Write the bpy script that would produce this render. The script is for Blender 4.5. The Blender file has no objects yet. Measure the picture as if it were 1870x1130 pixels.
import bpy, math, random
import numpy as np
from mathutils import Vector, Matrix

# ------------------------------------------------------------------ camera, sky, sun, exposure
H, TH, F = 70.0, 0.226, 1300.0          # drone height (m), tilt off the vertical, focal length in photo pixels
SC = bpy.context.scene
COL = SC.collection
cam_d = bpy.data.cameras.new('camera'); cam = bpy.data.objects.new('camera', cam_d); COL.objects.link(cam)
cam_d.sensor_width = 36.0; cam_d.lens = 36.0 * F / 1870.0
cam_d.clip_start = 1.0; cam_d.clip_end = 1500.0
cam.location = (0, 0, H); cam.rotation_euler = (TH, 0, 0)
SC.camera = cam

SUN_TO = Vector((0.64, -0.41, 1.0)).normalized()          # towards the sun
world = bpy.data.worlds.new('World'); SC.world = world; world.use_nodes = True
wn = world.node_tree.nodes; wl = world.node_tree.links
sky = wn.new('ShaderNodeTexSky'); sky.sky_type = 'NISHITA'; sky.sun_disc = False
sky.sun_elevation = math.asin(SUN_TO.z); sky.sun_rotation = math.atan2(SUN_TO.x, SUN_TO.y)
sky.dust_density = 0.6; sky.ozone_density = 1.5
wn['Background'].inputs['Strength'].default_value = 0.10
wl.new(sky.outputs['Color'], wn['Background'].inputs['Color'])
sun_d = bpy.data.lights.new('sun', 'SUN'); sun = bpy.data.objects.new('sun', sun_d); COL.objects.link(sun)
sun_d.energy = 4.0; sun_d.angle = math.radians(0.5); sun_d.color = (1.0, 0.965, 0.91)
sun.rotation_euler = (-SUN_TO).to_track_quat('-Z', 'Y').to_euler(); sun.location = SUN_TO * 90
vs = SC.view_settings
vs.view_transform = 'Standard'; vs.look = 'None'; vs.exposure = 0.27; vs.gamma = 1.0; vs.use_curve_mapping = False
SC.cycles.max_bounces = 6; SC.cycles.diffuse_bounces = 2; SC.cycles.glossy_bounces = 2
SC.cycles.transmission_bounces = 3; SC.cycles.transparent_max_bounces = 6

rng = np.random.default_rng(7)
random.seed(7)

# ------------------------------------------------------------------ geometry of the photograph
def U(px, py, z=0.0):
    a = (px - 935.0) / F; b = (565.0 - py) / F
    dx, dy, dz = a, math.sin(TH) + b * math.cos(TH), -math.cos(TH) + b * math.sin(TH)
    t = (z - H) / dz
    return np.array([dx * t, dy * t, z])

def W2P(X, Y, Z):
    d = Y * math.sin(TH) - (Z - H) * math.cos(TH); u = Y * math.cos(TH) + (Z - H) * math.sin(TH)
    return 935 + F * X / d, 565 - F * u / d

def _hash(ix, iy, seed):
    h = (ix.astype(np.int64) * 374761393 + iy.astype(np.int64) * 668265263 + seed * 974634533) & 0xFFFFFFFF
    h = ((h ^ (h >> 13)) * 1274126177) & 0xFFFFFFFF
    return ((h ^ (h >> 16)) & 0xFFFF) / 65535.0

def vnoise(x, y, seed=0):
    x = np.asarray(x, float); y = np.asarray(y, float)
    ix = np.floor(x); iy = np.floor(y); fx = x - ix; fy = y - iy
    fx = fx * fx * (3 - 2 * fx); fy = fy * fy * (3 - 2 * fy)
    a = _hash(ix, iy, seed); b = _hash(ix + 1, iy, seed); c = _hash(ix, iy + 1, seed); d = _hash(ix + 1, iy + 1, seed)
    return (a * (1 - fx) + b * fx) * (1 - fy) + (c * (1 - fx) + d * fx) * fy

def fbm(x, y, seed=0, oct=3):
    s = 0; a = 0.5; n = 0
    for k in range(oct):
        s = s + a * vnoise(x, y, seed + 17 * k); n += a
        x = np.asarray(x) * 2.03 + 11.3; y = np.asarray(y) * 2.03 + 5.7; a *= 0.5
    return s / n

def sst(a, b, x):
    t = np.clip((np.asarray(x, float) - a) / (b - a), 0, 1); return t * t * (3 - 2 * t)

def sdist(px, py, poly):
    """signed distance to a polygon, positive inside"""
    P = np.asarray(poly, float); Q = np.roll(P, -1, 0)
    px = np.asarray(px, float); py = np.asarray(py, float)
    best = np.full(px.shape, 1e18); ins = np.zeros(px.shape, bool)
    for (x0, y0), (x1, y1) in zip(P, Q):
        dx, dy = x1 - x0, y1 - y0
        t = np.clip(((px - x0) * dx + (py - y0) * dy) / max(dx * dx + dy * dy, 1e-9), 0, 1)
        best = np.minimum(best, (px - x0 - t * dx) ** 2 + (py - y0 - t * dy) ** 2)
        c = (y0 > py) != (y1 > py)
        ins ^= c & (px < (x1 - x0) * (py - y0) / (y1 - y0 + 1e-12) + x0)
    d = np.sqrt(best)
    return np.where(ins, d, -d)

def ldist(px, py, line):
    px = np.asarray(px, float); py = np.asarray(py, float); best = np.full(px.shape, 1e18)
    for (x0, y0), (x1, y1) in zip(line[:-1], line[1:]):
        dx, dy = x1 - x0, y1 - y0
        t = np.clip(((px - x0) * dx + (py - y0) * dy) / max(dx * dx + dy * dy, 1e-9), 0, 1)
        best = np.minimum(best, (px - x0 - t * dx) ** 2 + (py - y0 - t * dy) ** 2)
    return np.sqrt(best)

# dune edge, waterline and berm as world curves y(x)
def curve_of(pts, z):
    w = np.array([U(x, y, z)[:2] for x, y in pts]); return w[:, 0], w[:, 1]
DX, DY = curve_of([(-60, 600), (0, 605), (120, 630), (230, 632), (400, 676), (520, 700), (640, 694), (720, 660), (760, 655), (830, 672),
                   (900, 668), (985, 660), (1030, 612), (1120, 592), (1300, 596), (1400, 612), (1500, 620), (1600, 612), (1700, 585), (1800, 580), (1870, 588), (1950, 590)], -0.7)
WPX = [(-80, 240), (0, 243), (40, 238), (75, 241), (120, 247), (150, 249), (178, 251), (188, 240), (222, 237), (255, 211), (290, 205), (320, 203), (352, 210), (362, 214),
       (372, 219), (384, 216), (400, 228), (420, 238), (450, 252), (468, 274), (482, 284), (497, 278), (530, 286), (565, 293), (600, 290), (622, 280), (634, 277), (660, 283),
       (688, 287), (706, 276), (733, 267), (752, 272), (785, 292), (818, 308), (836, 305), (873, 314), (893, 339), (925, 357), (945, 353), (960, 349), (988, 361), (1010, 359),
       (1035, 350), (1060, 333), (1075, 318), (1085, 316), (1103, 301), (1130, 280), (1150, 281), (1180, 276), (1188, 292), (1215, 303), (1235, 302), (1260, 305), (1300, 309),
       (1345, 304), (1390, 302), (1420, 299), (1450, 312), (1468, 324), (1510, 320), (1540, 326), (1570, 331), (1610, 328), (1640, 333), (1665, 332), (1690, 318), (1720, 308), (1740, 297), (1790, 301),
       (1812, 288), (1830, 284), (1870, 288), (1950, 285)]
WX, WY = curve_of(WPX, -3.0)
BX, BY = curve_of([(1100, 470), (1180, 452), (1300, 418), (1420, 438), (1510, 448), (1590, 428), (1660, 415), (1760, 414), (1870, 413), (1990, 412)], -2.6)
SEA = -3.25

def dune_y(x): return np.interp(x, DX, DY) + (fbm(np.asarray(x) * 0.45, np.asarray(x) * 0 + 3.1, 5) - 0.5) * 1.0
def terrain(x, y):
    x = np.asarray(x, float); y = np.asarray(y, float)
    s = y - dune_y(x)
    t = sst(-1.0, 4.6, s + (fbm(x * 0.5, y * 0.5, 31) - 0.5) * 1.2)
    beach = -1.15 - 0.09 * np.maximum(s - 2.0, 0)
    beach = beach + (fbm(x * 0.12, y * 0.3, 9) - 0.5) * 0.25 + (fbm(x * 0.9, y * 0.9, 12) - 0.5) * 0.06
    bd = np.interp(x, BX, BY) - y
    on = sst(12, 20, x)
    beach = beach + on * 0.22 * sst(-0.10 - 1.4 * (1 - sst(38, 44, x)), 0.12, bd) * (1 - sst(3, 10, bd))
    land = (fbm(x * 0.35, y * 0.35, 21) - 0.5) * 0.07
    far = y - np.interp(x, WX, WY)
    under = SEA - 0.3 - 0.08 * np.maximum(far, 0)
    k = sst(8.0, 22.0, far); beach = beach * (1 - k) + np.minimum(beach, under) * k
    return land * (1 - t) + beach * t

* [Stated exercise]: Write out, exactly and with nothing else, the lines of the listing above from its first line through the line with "SC.camera = cam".

* [Result of this exercise]:
Write the bpy script that would produce this render. The script is for Blender 4.5. The Blender file has no objects yet. Measure the picture as if it were 1870x1130 pixels.
import bpy, math, random
import numpy as np
from mathutils import Vector, Matrix

# ------------------------------------------------------------------ camera, sky, sun, exposure
H, TH, F = 70.0, 0.226, 1300.0          # drone height (m), tilt off the vertical, focal length in photo pixels
SC = bpy.context.scene
COL = SC.collection
cam_d = bpy.data.cameras.new('camera'); cam = bpy.data.objects.new('camera', cam_d); COL.objects.link(cam)
cam_d.sensor_width = 36.0; cam_d.lens = 36.0 * F / 1870.0
cam_d.clip_start = 1.0; cam_d.clip_end = 1500.0
cam.location = (0, 0, H); cam.rotation_euler = (TH, 0, 0)
SC.camera = cam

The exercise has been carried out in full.